"Estancias reflexivas", Madrid, 2012 |
La decepción es amarga. Su sabor desprestigia el propio ser al hincar la culpa de haber creído en una realidad que finalmente no es tan real. Además, desprestigia a la propia realidad, que se sume en la mediocridad.
Entonces mirar hacia adelante se
hace complicado si las bases de las que partías no son las vigentes. Todo
cambia alrededor y te embriaga esa sensación de que nada merece la pena. Un
sentimiento de pérdida, que constituye un nuevo golpe que dificultará la confianza
en la próxima lucha, la fe en un futuro más digno.

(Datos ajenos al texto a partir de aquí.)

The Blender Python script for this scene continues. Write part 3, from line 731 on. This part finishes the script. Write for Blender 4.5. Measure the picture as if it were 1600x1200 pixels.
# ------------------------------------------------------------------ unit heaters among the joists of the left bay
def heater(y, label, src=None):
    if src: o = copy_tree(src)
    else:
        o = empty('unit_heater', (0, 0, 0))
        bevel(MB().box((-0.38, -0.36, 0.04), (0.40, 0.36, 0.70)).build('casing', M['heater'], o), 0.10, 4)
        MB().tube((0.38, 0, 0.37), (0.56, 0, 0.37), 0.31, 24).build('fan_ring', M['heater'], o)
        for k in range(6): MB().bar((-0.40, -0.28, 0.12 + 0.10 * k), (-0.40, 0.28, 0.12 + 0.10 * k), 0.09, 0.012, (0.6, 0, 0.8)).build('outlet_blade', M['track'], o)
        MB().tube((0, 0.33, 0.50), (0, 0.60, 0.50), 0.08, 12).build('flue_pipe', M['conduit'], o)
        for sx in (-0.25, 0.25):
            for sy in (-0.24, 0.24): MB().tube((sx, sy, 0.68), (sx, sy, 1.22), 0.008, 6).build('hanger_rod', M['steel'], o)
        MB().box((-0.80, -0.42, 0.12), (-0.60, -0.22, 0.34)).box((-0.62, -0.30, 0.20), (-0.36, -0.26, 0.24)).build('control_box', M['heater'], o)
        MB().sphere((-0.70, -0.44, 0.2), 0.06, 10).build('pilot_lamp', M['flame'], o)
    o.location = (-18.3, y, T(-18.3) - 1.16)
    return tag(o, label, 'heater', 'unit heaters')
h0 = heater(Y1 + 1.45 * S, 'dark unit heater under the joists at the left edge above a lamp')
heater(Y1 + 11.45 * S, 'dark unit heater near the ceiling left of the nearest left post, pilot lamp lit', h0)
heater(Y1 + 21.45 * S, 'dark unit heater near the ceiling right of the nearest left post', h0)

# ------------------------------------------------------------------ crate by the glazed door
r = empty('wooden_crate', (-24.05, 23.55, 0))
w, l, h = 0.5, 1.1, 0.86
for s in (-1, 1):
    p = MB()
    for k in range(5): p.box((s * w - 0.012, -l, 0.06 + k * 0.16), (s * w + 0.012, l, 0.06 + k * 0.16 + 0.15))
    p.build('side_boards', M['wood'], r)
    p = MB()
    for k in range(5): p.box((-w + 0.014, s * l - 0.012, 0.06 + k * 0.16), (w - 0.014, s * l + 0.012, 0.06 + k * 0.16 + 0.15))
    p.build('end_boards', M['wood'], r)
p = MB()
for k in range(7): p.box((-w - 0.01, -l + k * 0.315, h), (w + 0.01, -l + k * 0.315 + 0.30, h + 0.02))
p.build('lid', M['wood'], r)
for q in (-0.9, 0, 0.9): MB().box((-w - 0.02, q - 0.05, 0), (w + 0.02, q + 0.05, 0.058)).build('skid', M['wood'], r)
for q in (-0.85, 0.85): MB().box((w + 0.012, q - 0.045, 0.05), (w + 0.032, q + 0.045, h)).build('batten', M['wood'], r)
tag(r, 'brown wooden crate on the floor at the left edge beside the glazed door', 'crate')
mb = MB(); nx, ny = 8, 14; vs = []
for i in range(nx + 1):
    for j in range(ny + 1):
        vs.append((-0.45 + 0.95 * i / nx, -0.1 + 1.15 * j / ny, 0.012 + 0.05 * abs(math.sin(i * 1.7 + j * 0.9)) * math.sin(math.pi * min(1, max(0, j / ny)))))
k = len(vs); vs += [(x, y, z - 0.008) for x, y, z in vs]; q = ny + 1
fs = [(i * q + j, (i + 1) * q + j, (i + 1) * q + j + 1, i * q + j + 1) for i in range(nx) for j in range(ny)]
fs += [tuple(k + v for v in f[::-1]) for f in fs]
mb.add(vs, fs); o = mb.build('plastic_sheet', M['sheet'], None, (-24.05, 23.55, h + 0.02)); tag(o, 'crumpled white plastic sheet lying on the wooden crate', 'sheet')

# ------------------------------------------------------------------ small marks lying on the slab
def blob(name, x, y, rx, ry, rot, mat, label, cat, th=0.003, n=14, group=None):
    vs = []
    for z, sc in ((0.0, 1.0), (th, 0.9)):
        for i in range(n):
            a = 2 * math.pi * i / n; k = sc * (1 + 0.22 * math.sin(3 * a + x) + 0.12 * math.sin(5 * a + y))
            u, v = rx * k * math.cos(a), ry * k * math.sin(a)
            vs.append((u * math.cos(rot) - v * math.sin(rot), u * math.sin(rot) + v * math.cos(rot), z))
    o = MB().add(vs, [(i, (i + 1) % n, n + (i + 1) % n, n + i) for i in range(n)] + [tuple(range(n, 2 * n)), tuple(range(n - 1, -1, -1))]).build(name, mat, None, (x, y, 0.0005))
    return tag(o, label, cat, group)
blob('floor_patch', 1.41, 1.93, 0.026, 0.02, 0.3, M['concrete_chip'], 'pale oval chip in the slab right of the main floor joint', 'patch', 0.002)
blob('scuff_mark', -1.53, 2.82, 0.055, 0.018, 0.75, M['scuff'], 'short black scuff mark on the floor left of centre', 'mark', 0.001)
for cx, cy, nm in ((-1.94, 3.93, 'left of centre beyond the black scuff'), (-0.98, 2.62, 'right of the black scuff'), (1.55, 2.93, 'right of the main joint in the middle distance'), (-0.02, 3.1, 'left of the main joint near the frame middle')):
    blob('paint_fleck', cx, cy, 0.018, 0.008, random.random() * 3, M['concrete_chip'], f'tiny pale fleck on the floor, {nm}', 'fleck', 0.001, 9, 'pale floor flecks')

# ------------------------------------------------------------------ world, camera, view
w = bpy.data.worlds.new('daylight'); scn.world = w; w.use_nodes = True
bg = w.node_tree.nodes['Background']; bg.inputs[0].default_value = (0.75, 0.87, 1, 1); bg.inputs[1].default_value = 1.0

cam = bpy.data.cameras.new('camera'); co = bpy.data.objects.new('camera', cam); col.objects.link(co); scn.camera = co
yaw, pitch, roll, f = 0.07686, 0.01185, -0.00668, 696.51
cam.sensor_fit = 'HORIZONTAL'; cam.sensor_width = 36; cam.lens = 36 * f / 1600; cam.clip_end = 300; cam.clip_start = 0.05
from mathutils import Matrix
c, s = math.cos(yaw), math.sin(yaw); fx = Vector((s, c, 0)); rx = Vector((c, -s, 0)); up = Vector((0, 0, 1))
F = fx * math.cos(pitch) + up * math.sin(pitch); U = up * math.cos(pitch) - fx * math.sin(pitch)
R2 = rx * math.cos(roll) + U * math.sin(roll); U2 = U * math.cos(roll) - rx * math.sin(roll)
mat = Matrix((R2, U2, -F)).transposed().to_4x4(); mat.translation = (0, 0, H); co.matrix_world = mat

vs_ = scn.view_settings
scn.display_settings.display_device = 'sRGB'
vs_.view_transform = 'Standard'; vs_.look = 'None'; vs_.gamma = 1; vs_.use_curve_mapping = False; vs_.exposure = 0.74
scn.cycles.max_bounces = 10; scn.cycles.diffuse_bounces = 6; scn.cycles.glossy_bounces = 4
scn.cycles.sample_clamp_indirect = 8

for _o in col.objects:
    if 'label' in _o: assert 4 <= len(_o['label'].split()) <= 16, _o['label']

El deseo de vivir por algo se tambalea.
¿Cuál es tu motivo para vivir?
¿Merece la pena sufrir todas las decepciones que entraña el día a día?
Cotidianeidad tiene preparadas un sinnúmero de ellas para cada persona. Pierdes
la energía, incluso la voz se apaga en un amago del cuerpo para mostrar su
ineptitud, su disconformidad con las alternativas viables. Eres casi muda, de
repente. Y te duele. Y deseas dejar de ser díscola, lamentando sentirte única.
Y te desesperas, te encierras, te entierras. La tierra se te mete en los ojos,
en las uñas, en los pies, y empieza a fusionarse con tu cuerpo (el cuerpo, ese
gran olvidado en pro de una mente tan cultivada). Tomas conciencia de que tienes en propiedad una realidad física que te
contiene. Y vuelves a dudar. ¿Será realmente tuyo tu cuerpo? ¿Tienes
realmente los derechos completos de esa cárcel anodina?